La sabiduría de las multitudes
Si hace un par de días os traíamos un artículo que defendía que debe primar el criterio de la mayoría a la hora de determinar qué es o no correcto a la hora de usar una lengua, hoy os traemos otro texto que también aboga por la sabiduría de las multitudes.
Partiendo de los experimentos estadísticos de Sir Francis Galton, Bernat Ruiz Domènech explica las ventajas de la democratización en la lectura, en especial en las recomendaciones literarias. Las redes sociales de lectores, tanto físicas como virtuales (Goodreads), han relegado a los críticos y expertos que decían a la población qué libros eran buenos y, por tanto, dignos de compra y lectura. Ahora cualquiera puede recomendar o defenestrar cualquier obra, y para el lector resulta más fácil llegar a títulos que le resulten interesantes porque se fía más de la opinión de amigos o conocidos con los que comparte gustos.
Y eso, de paso, como indica el autor del artículo, ha puesto patas arriba el ecosistema tradicional de edición de libros. Os dejamos unos extractos y os recomendamos que leáis el texto completo:
“Es cierto que el boca a oreja siempre ha funcionado pero el poder de los prescriptores tradicionales de libros –críticos, libreros, periodistas, escritores, etc.– era capaz de poner en marcha las ventas de (casi) cualquier cosa. Aparecer en la portada de Babelia o recibir una buena crítica en el Culturas de La Vanguardia implicaba, hasta hace unos años, un salto de ventas importante. Ese tiempo ya pasó”.

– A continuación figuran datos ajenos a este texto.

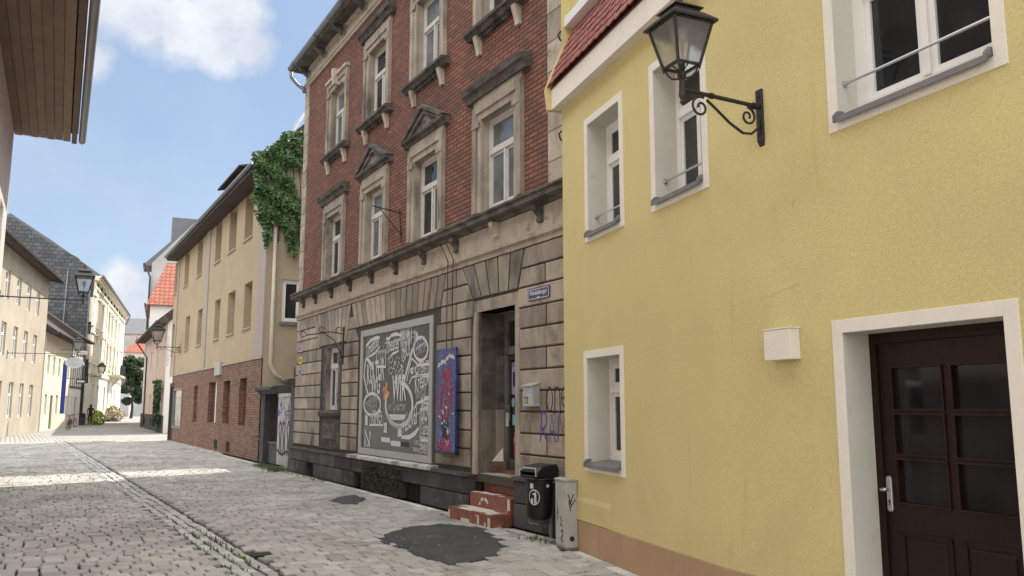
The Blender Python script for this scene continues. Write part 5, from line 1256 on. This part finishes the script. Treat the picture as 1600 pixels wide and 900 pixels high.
cx0, cy0 = YL.W(.06, -.15)
r_ = root('utility_cabinet', 'narrow light grey utility cabinet with black scribbles against the yellow house corner', 'utility cabinet', None, (cx0, cy0, 0), YL.rot)
s = MB(); s.box(0, .31, 0, .145, .03, .76); s.box(.01, .30, .01, .14, 0, .03, t=.5); s.build('case', m_cab, r_, bevel=.006)
s = MB(); s.prism([(-.012, .76), (-.012, .775), (.07, .79), (.148, .775), (.148, .76)], -.01, .322, t=.9); s.build('lid', m_cab, r_, bevel=.004)
s = MB(); s.box(.02, .29, -.004, 0, .05, .73, t=1.05); s.build('door_panel', m_cab, r_)
s = MB()
for st_, wd in (([(.05, .38), (.09, .5), (.07, .3), (.12, .42)], .014), ([(.15, .36), (.20, .32), (.16, .27), (.22, .26)], .022), ([(.18, .20), (.24, .22), (.22, .15), (.17, .12), (.23, .09)], .025)): s.stroke(st_, wd, -.006, 0, 0)
s.box(.08, .13, -.0065, -.0045, .60, .69, 1); s.box(.15, .20, -.0065, -.0045, .58, .69, 1); s.build('scribbles', [m_blackp, m_wht2], r_)
s = MB()
for a, b in (((.03, .62), (.07, .50)), ((.05, .50), (.10, .62)), ((.06, .47), (.12, .56)), ((.04, .55), (.06, .43))):
    dy, dz = b[0] - a[0], b[1] - a[1]; l = math.hypot(dy, dz); ny, nz = -dz / l * .006, dy / l * .006
    s.face([(.3115, a[0] + ny, a[1] + nz), (.3115, a[0] - ny, a[1] - nz), (.3115, b[0] - ny, b[1] - nz), (.3115, b[0] + ny, b[1] + nz)])
s.lathe([(.0, 0), (.0, 0)], (0, 0, 0), 3); s.tube([(.31, .075, .13), (.318, .075, .13)], .028, 14); s.build('side_lock', m_blackp, r_)

# ------------------------------------------------------------------ GROUND
g = MB(); g.face([(-700, -60, -.035), (500, -60, -.035), (500, 900, -.035), (-700, 900, -.035)]); o = g.build('ground', m_sandg); tag(o, kind='structure')
O = (-3.3, 9.8); E1 = Vector((-.5145, .8575)).normalized(); E2 = Vector((E1.y, -E1.x))
def sw(s_, t_): return (O[0] + E1.x * s_ + E2.x * t_, O[1] + E1.y * s_ + E2.y * t_)
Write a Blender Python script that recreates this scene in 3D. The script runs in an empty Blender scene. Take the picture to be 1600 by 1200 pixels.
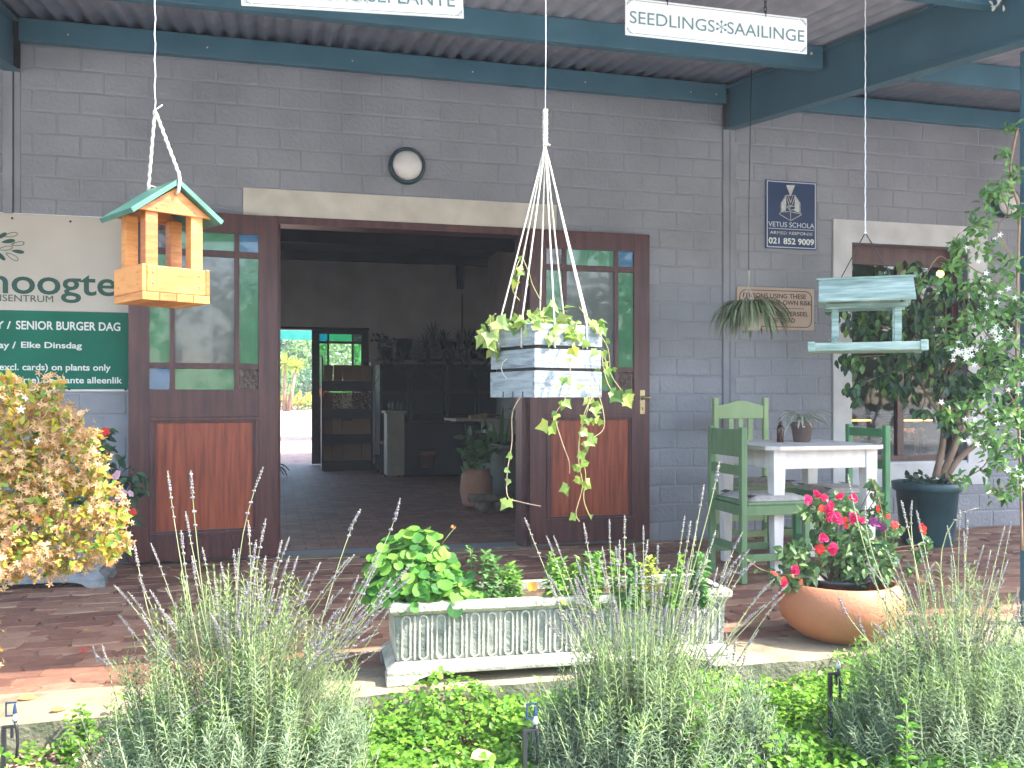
import bpy, bmesh, math, random
import numpy as np
from mathutils import Vector, Matrix
random.seed(7); rng = np.random.default_rng(11)
SC = bpy.context.scene; COL = SC.collection
R = math.radians
# ---------------------------------------------------------------- camera
YAW = 14.62; CAMD = 6.105; CAMH = 1.028; FPX = 1430.0; HORY = 622.0
cam = bpy.data.cameras.new('camera'); camo = bpy.data.objects.new('camera', cam); COL.objects.link(camo)
camo.location = (0, -CAMD, CAMH); camo.rotation_euler = (R(90), 0, R(-YAW))
cam.sensor_width = 36; cam.lens = FPX / 1600 * 36; cam.shift_y = (HORY - 600) / 1600
cam.clip_start = .05; cam.clip_end = 500
SC.camera = camo
# ---------------------------------------------------------------- world, sun, exposure
SUNV = Vector((.75, -.45, 1.0)).normalized()
world = bpy.data.worlds.new("World"); SC.world = world; world.use_nodes = True
wn = world.node_tree; bgn = wn.nodes['Background']
sky = wn.nodes.new('ShaderNodeTexSky'); sky.sky_type = 'NISHITA'; sky.sun_disc = False; sky.dust_density = 2.0
sky.sun_elevation = math.asin(SUNV.z); sky.sun_rotation = math.atan2(SUNV.x, SUNV.y)
wn.links.new(sky.outputs[0], bgn.inputs[0]); bgn.inputs[1].default_value = .15
sl = bpy.data.lights.new('sun', 'SUN'); sl.energy = 2.0; sl.angle = R(.53); sl.color = (1, .94, .84)
so = bpy.data.objects.new('sun', sl); COL.objects.link(so)
so.rotation_euler = (-SUNV).to_track_quat('-Z', 'Y').to_euler(); so.location = (3, -8, 9)
SC.view_settings.view_transform = 'Standard'; SC.view_settings.look = 'None'
SC.view_settings.exposure = 2.76; SC.view_settings.gamma = 1; SC.view_settings.use_curve_mapping = False
SC.cycles.max_bounces = 10; SC.cycles.diffuse_bounces = 6; SC.cycles.transparent_max_bounces = 12
SC.cycles.caustics_reflective = False; SC.cycles.caustics_refractive = False

SY, CY = math.sin(R(YAW)), math.cos(R(YAW))
def wp(px, py, Y):                     # a point of the photograph on the plane Y
    a = (px-800)/FPX; D = CAMD+Y; X = D*(a*CY+SY)/(CY-a*SY); d = X*SY+D*CY
    return Vector((X, Y, CAMH-(py-HORY)/FPX*d))
def gp(px, py, Z):                     # ... on the level Z
    d = (CAMH-Z)*FPX/(py-HORY); r = (px-800)/FPX*d
    return Vector((r*CY+d*SY, d*CY-r*SY-CAMD, Z))
def dp(px, py, d):                     # ... at the distance d
    r = (px-800)/FPX*d
    return Vector((r*CY+d*SY, d*CY-r*SY-CAMD, CAMH-(py-HORY)/FPX*d))
# ---------------------------------------------------------------- materials
def lin(c):
    if isinstance(c, str):
        c = [int(c[i:i+2], 16)/255 for i in (1, 3, 5)]
        c = [x/12.92 if x < .04045 else ((x+.055)/1.055)**2.4 for x in c]
    return (*c[:3], 1)
MATS = {}
def mat(name, c1, c2=None, scale=8, rough=.6, bump=0, bscale=None, metal=0, stretch=(1, 1, 1), detail=6, c3=None, spec=.5, ramp=(.35, .65), world=False, coat=0, trans=0, emit=None, estr=0, isl=0):
    """noise-mixed principled material; isl = share of per-piece colour variation"""
    m = bpy.data.materials.new(name); m.use_nodes = True; nt = m.node_tree; N = nt.nodes; L = nt.links
    b = N['Principled BSDF']; b.inputs['Roughness'].default_value = rough; b.inputs['Metallic'].default_value = metal
    b.inputs['Specular IOR Level'].default_value = spec; b.inputs['Coat Weight'].default_value = coat
    tc = N.new('ShaderNodeTexCoord'); mp = N.new('ShaderNodeMapping'); L.new((N.new('ShaderNodeNewGeometry').outputs['Position'] if world else tc.outputs['Object']), mp.inputs[0])
    mp.inputs['Scale'].default_value = stretch
    if isl:
        oi = N.new('ShaderNodeObjectInfo'); ge = N.new('ShaderNodeNewGeometry')
        ad = N.new('ShaderNodeMath'); ad.operation = 'ADD'; L.new(oi.outputs['Random'], ad.inputs[0]); L.new(ge.outputs['Random Per Island'], ad.inputs[1])
        fr = N.new('ShaderNodeMath'); fr.operation = 'FRACT'; L.new(ad.outputs[0], fr.inputs[0])
        off = N.new('ShaderNodeVectorMath'); off.operation = 'SCALE'; off.inputs[0].default_value = (13, 7, 5); L.new(fr.outputs[0], off.inputs['Scale'])
        L.new(off.outputs[0], mp.inputs['Location'])
    nz = N.new('ShaderNodeTexNoise'); nz.inputs['Scale'].default_value = scale; nz.inputs['Detail'].default_value = detail
    L.new(mp.outputs[0], nz.inputs['Vector'])
    if c2 is None:
        b.inputs['Base Color'].default_value = lin(c1); out = None
    else:
        rp = N.new('ShaderNodeValToRGB'); e = rp.color_ramp.elements
        e[0].position, e[1].position = ramp; e[0].color = lin(c1); e[1].color = lin(c2)
        if c3: k = e.new(.5*(ramp[0]+ramp[1])); k.color = lin(c3)
        if isl:
            mx = N.new('ShaderNodeMix'); mx.data_type = 'FLOAT'; mx.inputs[0].default_value = isl
            L.new(nz.outputs[0], mx.inputs[2]); L.new(fr.outputs[0], mx.inputs[3]); L.new(mx.outputs[0], rp.inputs[0])
        else: L.new(nz.outputs[0], rp.inputs[0])
        L.new(rp.outputs[0], b.inputs['Base Color']); out = rp
    if bump:
        n2 = N.new('ShaderNodeTexNoise'); n2.inputs['Scale'].default_value = bscale or scale*4; n2.inputs['Detail'].default_value = 5
        L.new(mp.outputs[0], n2.inputs['Vector'])
        bp = N.new('ShaderNodeBump'); bp.inputs['Strength'].default_value = bump; bp.inputs['Distance'].default_value = .01
        L.new(n2.outputs[0], bp.inputs['Height']); L.new(bp.outputs[0], b.inputs['Normal'])
    if emit: b.inputs['Emission Color'].default_value = lin(emit); b.inputs['Emission Strength'].default_value = estr
    if trans:
        tr = N.new('ShaderNodeBsdfTranslucent'); ms = N.new('ShaderNodeMixShader'); ms.inputs[0].default_value = trans
        if out: L.new(out.outputs[0], tr.inputs[0])
        else: tr.inputs[0].default_value = lin(c1)
        L.new(b.outputs[0], ms.inputs[1]); L.new(tr.outputs[0], ms.inputs[2]); L.new(ms.outputs[0], N['Material Output'].inputs[0])
    MATS[name] = m; return m
def leafmat(name, cols, rough=.45, trans=.3, spec=.4, vein=0):
    """leaf colour picked per leaf from a list of linear colours"""
    m = bpy.data.materials.new(name); m.use_nodes = True; nt = m.node_tree; N = nt.nodes; L = nt.links
    b = N['Principled BSDF']; b.inputs['Roughness'].default_value = rough; b.inputs['Specular IOR Level'].default_value = spec
    oi = N.new('ShaderNodeObjectInfo'); ge = N.new('ShaderNodeNewGeometry')
    ad = N.new('ShaderNodeMath'); ad.operation = 'ADD'; L.new(oi.outputs['Random'], ad.inputs[0]); L.new(ge.outputs['Random Per Island'], ad.inputs[1])
    fr = N.new('ShaderNodeMath'); fr.operation = 'FRACT'; L.new(ad.outputs[0], fr.inputs[0])
    rp = N.new('ShaderNodeValToRGB'); e = rp.color_ramp.elements
    e[0].color = lin(cols[0]); e[1].color = lin(cols[-1]); e[0].position = 0; e[1].position = 1
    for i, c in enumerate(cols[1:-1]): k = e.new((i+1)/(len(cols)-1)); k.color = lin(c)
    L.new(fr.outputs[0], rp.inputs[0])
    tc = N.new('ShaderNodeTexCoord'); nz = N.new('ShaderNodeTexNoise'); nz.inputs['Scale'].default_value = 60; L.new(tc.outputs['Object'], nz.inputs['Vector'])
    hv = N.new('ShaderNodeHueSaturation'); mr = N.new('ShaderNodeMapRange'); mr.inputs[3].default_value = .65; mr.inputs[4].default_value = 1.3
    L.new(nz.outputs[0], mr.inputs[0]); L.new(mr.outputs[0], hv.inputs['Value']); L.new(rp.outputs[0], hv.inputs['Color'])
    L.new(hv.outputs[0], b.inputs['Base Color'])
    tr = N.new('ShaderNodeBsdfTranslucent'); L.new(hv.outputs[0], tr.inputs[0]); ms = N.new('ShaderNodeMixShader'); ms.inputs[0].default_value = trans
    L.new(b.outputs[0], ms.inputs[1]); L.new(tr.outputs[0], ms.inputs[2]); L.new(ms.outputs[0], N['Material Output'].inputs[0])
    MATS[name] = m; return m
def glassmat(name, c, alpha, rough=.1, bump=.3, scale=60):
    """tinted pane: part see-through, part coloured body, ripple in the gloss"""
    m = bpy.data.materials.new(name); m.use_nodes = True; nt = m.node_tree; N = nt.nodes; L = nt.links
    b = N['Principled BSDF']; b.inputs['Base Color'].default_value = lin(c); b.inputs['Roughness'].default_value = rough; b.inputs['Coat Weight'].default_value = 1; b.inputs['Coat Roughness'].default_value = .03; b.inputs['Specular IOR Level'].default_value = .8
    tc = N.new('ShaderNodeTexCoord'); nz = N.new('ShaderNodeTexNoise'); nz.inputs['Scale'].default_value = scale; L.new(tc.outputs['Object'], nz.inputs['Vector'])
    n3 = N.new('ShaderNodeTexNoise'); n3.inputs['Scale'].default_value = 9; L.new(tc.outputs['Object'], n3.inputs['Vector'])
    hv = N.new('ShaderNodeHueSaturation'); mr = N.new('ShaderNodeMapRange'); mr.inputs[3].default_value = .55; mr.inputs[4].default_value = 1.5
    L.new(n3.outputs[0], mr.inputs[0]); L.new(mr.outputs[0], hv.inputs['Value']); hv.inputs['Color'].default_value = lin(c); L.new(hv.outputs[0], b.inputs['Base Color'])
    bp = N.new('ShaderNodeBump'); bp.inputs['Strength'].default_value = bump; bp.inputs['Distance'].default_value = .004
    L.new(nz.outputs[0], bp.inputs['Height']); L.new(bp.outputs[0], b.inputs['Normal'])
    t = N.new('ShaderNodeBsdfTransparent'); cc = lin(c); t.inputs[0].default_value = (*[min(1, x**.45) for x in cc[:3]], 1)
    ms = N.new('ShaderNodeMixShader'); ms.inputs[0].default_value = alpha
    L.new(b.outputs[0], ms.inputs[1]); L.new(t.outputs[0], ms.inputs[2]); L.new(ms.outputs[0], N['Material Output'].inputs[0])
    MATS[name] = m; return m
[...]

“No fue casualidad que les diera por llamarlo Alta Cultura. Dicho mecanismo funcionaba según el principio de prescripción mutua asegurada: aunque había fugas y desajustes, si uno se portaba bien, tarde o temprano recibía una dosis de prescripción a la medida de su talento y habilidad social. O sólo de lo segundo”.
“Si la antigua crítica podía, la nueva crítica está autorizada. Muchos editores no están comprendiendo lo que implica. Ya ha pasado suficiente tiempo como para saber que la forma de dirigirse al público debe cambiar por completo si cualquier editorial pretende sobrevivir. Hoy es imprescindible definir y conocer un público.
Cuando la crítica literaria profesional era la única legitimada para impartir doctrina editar era un poco más fácil. No era necesario conocer los gustos del público porque estos estaban bastante acorde con los gustos de la crítica. Uno podía editar a rueda del Canon Occidental, de la Alta Cultura y de la crítica establecida y no tenía por qué estrellarse contra la primera esquina. Es más, los editores podían vivir en la ilusión que eran ellos quienes armaban su plan editorial anual basándose en su criterio profesional. El éxito estaba más cerca del chamanismo que de la gestión racional del mercado porque, efectivamente, había chamanes que decían a la tribu qué debía leer.
Un buen día la tribu empezó a hacerse mayor y descubrió un nuevo juguete con el que saber qué decía el vecino, miles de vecinos, millones de vecinos literarios, acerca de sus mismos gustos“.